* [DATA EXCERPT]:

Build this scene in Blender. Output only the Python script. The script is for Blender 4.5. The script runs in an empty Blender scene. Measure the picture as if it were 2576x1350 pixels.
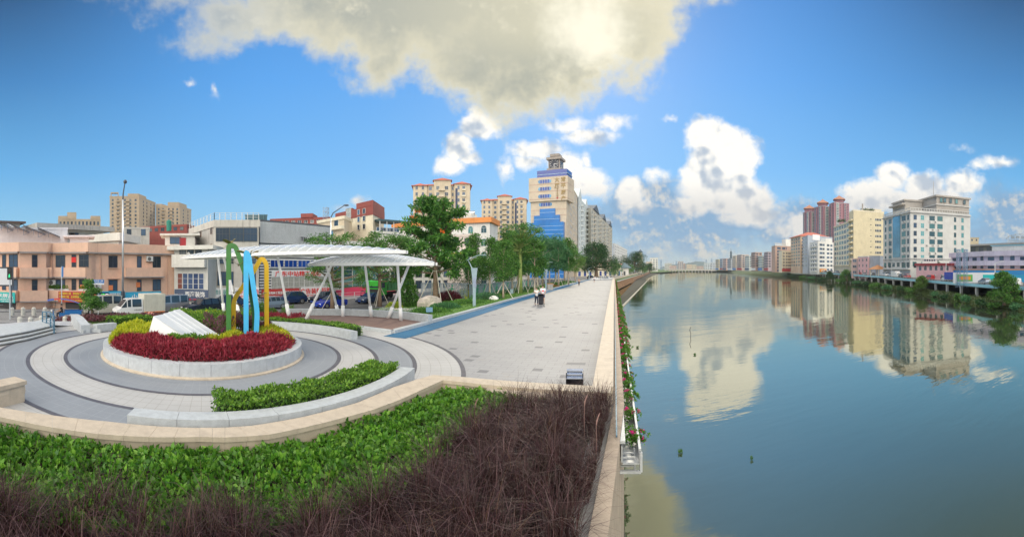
import bpy, math, random
import numpy as np
from mathutils import Vector, Matrix
from math import sin, cos, pi, radians, atan2, sqrt
random.seed(7); RNG = np.random.default_rng(7)
SC = bpy.context.scene; COL = SC.collection
H = 3.4                      # camera height above the plaza
# ------------------------------------------------------------------ camera
cam_d = bpy.data.cameras.new('camera'); cam = bpy.data.objects.new('camera', cam_d); COL.objects.link(cam)
cam.location = (0, 0, H); cam.rotation_euler = (pi/2, 0, 0)
SC.render.engine = 'CYCLES'
cam_d.type = 'PANO'; cam_d.panorama_type = 'CENTRAL_CYLINDRICAL'
cam_d.central_cylindrical_range_u_min = -1.288; cam_d.central_cylindrical_range_u_max = 1.288
cam_d.central_cylindrical_range_v_min = -0.675; cam_d.central_cylindrical_range_v_max = 0.675
cam_d.central_cylindrical_radius = 1.0
cam_d.clip_start = 0.05; cam_d.clip_end = 20000
SC.camera = cam
SC.view_settings.view_transform = 'Standard'; SC.view_settings.look = 'None'
SC.view_settings.exposure = 0.0; SC.view_settings.gamma = 1.0
SC.cycles.max_bounces = 6; SC.cycles.transparent_max_bounces = 12; SC.cycles.use_denoising = True
SC.cycles.diffuse_bounces = 3; SC.cycles.glossy_bounces = 3
SUN_AZ, SUN_EL = 0.19, radians(31.5)
# ------------------------------------------------------------------ node helper
class NT:
 def __init__(s, tree): s.t = tree; s.n = tree.nodes; s.l = tree.links
 def node(s, typ, **kw):
  nd = s.n.new(typ)
  for k, v in kw.items(): setattr(nd, k, v)
  return nd
 def put(s, sock, v):
  if isinstance(v, bpy.types.NodeSocket): s.l.new(v, sock)
  elif v is not None: sock.default_value = v
 def m(s, op, a, b=None, c=None, clamp=False):
  nd = s.node('ShaderNodeMath', operation=op, use_clamp=clamp)
  s.put(nd.inputs[0], a); s.put(nd.inputs[1], b); s.put(nd.inputs[2], c)
  return nd.outputs[0]
 def v(s, op, a, b=None, out=0):
  nd = s.node('ShaderNodeVectorMath', operation=op)
  s.put(nd.inputs[0], a)
  if op == 'SCALE': s.put(nd.inputs[3], b)
  else: s.put(nd.inputs[1], b)
  return nd.outputs[out]
 def mix(s, f, a, b, blend='MIX'):
  nd = s.node('ShaderNodeMix', data_type='RGBA', blend_type=blend)
  s.put(nd.inputs[0], f); s.put(nd.inputs[6], a if isinstance(a, bpy.types.NodeSocket) else (*a[:3], 1)); s.put(nd.inputs[7], b if isinstance(b, bpy.types.NodeSocket) else (*b[:3], 1))
  return nd.outputs[2]
 def ramp(s, f, stops, interp='LINEAR'):
  nd = s.node('ShaderNodeValToRGB'); cr = nd.color_ramp; cr.interpolation = interp
  while len(cr.elements) < len(stops): cr.elements.new(0.5)
  for e, (p, c) in zip(cr.elements, stops):
   e.position = p; e.color = (*c[:3], 1) if not isinstance(c, (int, float)) else (c, c, c, 1)
  s.put(nd.inputs[0], f); return nd.outputs[0]
 def ss(s, x, a, b):
  nd = s.node('ShaderNodeMapRange', interpolation_type='SMOOTHSTEP')
  s.put(nd.inputs[0], x); s.put(nd.inputs[1], a); s.put(nd.inputs[2], b); s.put(nd.inputs[3], 0.0); s.put(nd.inputs[4], 1.0)
  return nd.outputs[0]
 def noise(s, vec, scale, detail=4, rough=0.5, col=False, dims='3D', lac=2.0):
  nd = s.node('ShaderNodeTexNoise', noise_dimensions=dims)
  s.put(nd.inputs['Vector'], vec); nd.inputs['Scale'].default_value = scale
  nd.inputs['Detail'].default_value = detail; nd.inputs['Roughness'].default_value = rough; nd.inputs['Lacunarity'].default_value = lac
  return nd.outputs['Color' if col else 'Fac']
def C(r, g, b):            # display 0-255 to linear
 f = lambda c: (c/255/12.92) if c/255 <= 0.04045 else ((c/255+0.055)/1.055)**2.4
 return (f(r), f(g), f(b))
# ------------------------------------------------------------------ world: sky and clouds
W = bpy.data.worlds.new('World'); SC.world = W; W.use_nodes = True
nt = NT(W.node_tree); nt.n.clear()
wout = nt.node('ShaderNodeOutputWorld'); bg = nt.node('ShaderNodeBackground'); nt.l.new(bg.outputs[0], wout.inputs[0])
dirv = nt.node('ShaderNodeTexCoord').outputs['Generated']
sep = nt.node('ShaderNodeSeparateXYZ'); nt.l.new(dirv, sep.inputs[0])
az = nt.m('ARCTAN2', sep.outputs[0], sep.outputs[1])
hyp = nt.m('MAXIMUM', nt.m('SQRT', nt.m('ADD', nt.m('MULTIPLY', sep.outputs[0], sep.outputs[0]), nt.m('MULTIPLY', sep.outputs[1], sep.outputs[1]))), 0.02)
tel = nt.m('DIVIDE', sep.outputs[2], hyp)
cmb = nt.node('ShaderNodeCombineXYZ'); nt.l.new(az, cmb.inputs[0]); nt.l.new(tel, cmb.inputs[1]); P0 = cmb.outputs[0]
# gradient of clear air, by height above the horizon, lens corner darkening painted in toward the sides
sky_sun = nt.ramp(nt.m('DIVIDE', tel, 1.4, clamp=True), [(0.0, C(182, 214, 222)), (0.06, C(150, 208, 244)), (0.17, C(118, 192, 252)), (0.34, C(92, 172, 248)), (0.5, C(74, 150, 228)), (1.0, C(40, 92, 160))])
sky_dark = nt.ramp(nt.m('DIVIDE', tel, 1.4, clamp=True), [(0.0, C(185, 222, 238)), (0.06, C(150, 210, 244)), (0.17, C(108, 184, 240)), (0.34, C(70, 138, 200)), (0.5, C(44, 88, 134)), (1.0, C(34, 70, 120))])
skyc = nt.mix(nt.ss(nt.m('ABSOLUTE', nt.m('SUBTRACT', az, 0.0)), 0.55, 1.35), sky_sun, sky_dark)
nish = nt.node('ShaderNodeTexSky', sky_type='NISHITA', sun_disc=False, sun_elevation=SUN_EL, sun_rotation=SUN_AZ)
skyc = nt.mix(0.12, skyc, nt.v('SCALE', nish.outputs[0], 0.1))
# cloud field
def warp(P, amp, scale, detail):
 n = nt.v('SUBTRACT', nt.noise(P, scale, detail, 0.55, col=True, dims='2D'), (0.5, 0.5, 0.5))
 return nt.v('ADD', P, nt.v('SCALE', n, amp))
Pw = warp(P0, 0.07, 9.0, 5)
def blobs(P, L):
 cur = None
 for (x, y, rx, ry) in L:
  c = ((x-1288)/1000, (675-y)/1000, 0)
  d = nt.v('SUBTRACT', P, c)
  d = nt.v('MULTIPLY', d, (1000/rx, 1000/ry, 0))
  ln = nt.v('LENGTH', d, out=1)
  q = nt.m('MULTIPLY', nt.m('SUBTRACT', 1.0, ln), min(rx, ry)/1000*1.0)
  cur = q if cur is None else nt.m('MAXIMUM', cur, q)
 return cur
nA = nt.noise(P0, 7.0, 8, 0.62, dims='2D'); nB = nt.noise(P0, 26.0, 6, 0.6, dims='2D')
up = nt.v('ADD', P0, (0.006, 0.016, 0)); nA2 = nt.noise(up, 7.0, 8, 0.62, dims='2D'); nB2 = nt.noise(nt.v('ADD', P0, (0.003, 0.006, 0)), 26.0, 6, 0.6, dims='2D')
relief = nt.m('ADD', nt.m('MULTIPLY', nt.m('SUBTRACT', nA, nA2), 5.0), nt.m('MULTIPLY', nt.m('SUBTRACT', nB, nB2), 1.6))
nz = nt.m('ADD', nt.m('MULTIPLY', nt.m('SUBTRACT', nA, 0.5), 0.16), nt.m('MULTIPLY', nt.m('SUBTRACT', nB, 0.5), 0.036))
# 1 big dark-bellied cloud overhead
LA = [(1060, 20, 380, 185), (1330, 90, 370, 190), (1330, 190, 210, 125), (1570, 60, 150, 130), (1600, -60, 170, 130), (780, 10, 250, 115), (570, 40, 140, 90), (430, -10, 130, 62), (530, 85, 100, 70), (1500, 150, 140, 90), (1000, -150, 950, 200), (1345, 262, 110, 52), (980, 150, 150, 70), (1190, 250, 60, 40)]
fa = nt.m('ADD', blobs(Pw, LA), nt.m('MULTIPLY', nz, 1.0))
da = nt.ss(fa, -0.02, 0.06)
# left part thinner
thin = nt.ss(az, -0.95, -0.45)
da = nt.m('MULTIPLY', da, nt.m('ADD', 0.62, nt.m('MULTIPLY', thin, 0.38)))
sun_d = nt.v('LENGTH', nt.v('MULTIPLY', nt.v('SUBTRACT', P0, ((1485-1288)/1000, (675-70)/1000, 0)), (1.0, 1.25, 1)), out=1)
glow = nt.m('SUBTRACT', 1.0, nt.ss(nt.m('ADD', sun_d, nt.m('MULTIPLY', nt.m('SUBTRACT', nA, 0.5), 0.25)), 0.02, 0.17))
glow2 = nt.m('SUBTRACT', 1.0, nt.ss(sun_d, 0.05, 0.75))
ca = nt.mix(glow2, C(178, 182, 174), C(218, 214, 190))
edge = nt.m('SUBTRACT', 1.0, nt.ss(fa, 0.02, 0.13))
ca = nt.mix(nt.m('MULTIPLY', edge, 0.75), ca, C(246, 238, 208))
ca = nt.mix(nt.ss(nt.m('ADD', relief, nt.m('MULTIPLY', nt.m('SUBTRACT', nA, 0.5), 2.6)), 0.0, 2.2), ca, C(240, 234, 210))
bel = nt.m('SUBTRACT', 1.0, nt.ss(tel, 0.40, 0.62))
ca = nt.mix(nt.m('MULTIPLY', nt.m('MULTIPLY', bel, nt.m('SUBTRACT', 1.0, edge)), 0.9), ca, C(156, 164, 160))
ca = nt.mix(nt.m('MULTIPLY', glow, .8), ca, (1.15, 1.1, 0.9))
# 2 grey flat bases near the horizon
LG = [(1700, 560, 270, 52), (1660, 530, 130, 60), (1760, 590, 230, 36), (1920, 560, 110, 46), (1830, 585, 150, 28), (1950, 595, 110, 26), (1600, 520, 60, 50), (2556, 545, 85, 62), (2500, 590, 120, 30), (1560, 640, 90, 14), (1720, 618, 160, 16), (1230, 610, 120, 10), (2010, 560, 60, 40), (2300, 560, 240, 26)]
fg = nt.m('ADD', blobs(Pw, LG), nt.m('MULTIPLY', nz, 0.55)); dg = nt.m('MULTIPLY', nt.ss(fg, -0.04, 0.022), 0.85)
cg = nt.mix(nt.ss(nt.m('ADD', relief, nt.m('MULTIPLY', nz, 9.0)), -0.2, 0.9), C(140, 172, 204), C(218, 214, 206))
# 3 bright cumulus towers
LB = [(1770, 335, 52, 55), (1815, 370, 75, 60), (1805, 430, 88, 80), (1865, 385, 55, 50), (1815, 490, 100, 50), (1875, 500, 75, 42), (1745, 520, 55, 28), (1860, 520, 105, 30), (1900, 505, 50, 34), (1890, 545, 85, 26),
      (1200, 318, 48, 38), (1155, 365, 42, 42), (1135, 415, 38, 26), (1192, 290, 12, 18), (1175, 395, 30, 26),
      (1355, 378, 66, 32), (1420, 318, 66, 22), (1540, 305, 50, 22), (1475, 340, 70, 20), (1470, 460, 55, 38), (1410, 410, 50, 30), (1276, 425, 18, 28), (1500, 480, 40, 26), (1330, 410, 40, 24),
      (1583, 490, 32, 38), (1595, 520, 34, 18), (2245, 440, 44, 40), (2200, 485, 66, 36), (2320, 470, 56, 36), (2420, 465, 46, 34), (2300, 505, 170, 34), (2150, 500, 40, 36), (2514, 405, 24, 6), (2456, 410, 9, 6), (2420, 372, 10, 4),
      (902, 505, 21, 19), (860, 525, 20, 6), (538, 222, 8, 15), (480, 205, 16, 14), (1967, 575, 34, 18), (2006, 560, 30, 30), (1647, 434, 20, 12), (1476, 410, 8, 12), (1690, 298, 14, 9)]
Pb = warp(P0, 0.034, 22.0, 4)
fb = nt.m('ADD', blobs(Pb, LB), nt.m('MULTIPLY', nz, 0.3)); db = nt.ss(fb, -0.010, 0.014)
nL = nt.noise(P0, 9.0, 3, .5, dims='2D'); nL2 = nt.noise(nt.v('ADD', P0, (.012, .018, 0)), 9.0, 3, .5, dims='2D'); rl = nt.m('ADD', nt.m('MULTIPLY', nt.m('SUBTRACT', nL, nL2), 7.0), nt.m('MULTIPLY', relief, .35))
lit = nt.ss(nt.m('ADD', nt.m('ADD', rl, nt.m('MULTIPLY', nz, 3.0)), nt.m('MULTIPLY', nt.m('SUBTRACT', 0.05, fb), 4.0)), -1.1, 0.3)
base = nt.ss(nt.m('ADD', tel, nt.m('MULTIPLY', nz, 0.25)), 0.135, 0.25)
cb = nt.mix(lit, C(190, 203, 218), (1.1, 1.07, 1.0))
cb = nt.mix(nt.m('MULTIPLY', nt.m('SUBTRACT', 1.0, base), 0.6), cb, C(204, 204, 204))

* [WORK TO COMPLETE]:
Determine how many lines in the data above contain the string "scene". Give nothing except the number.

* [EXERCISE ANSWER]:
2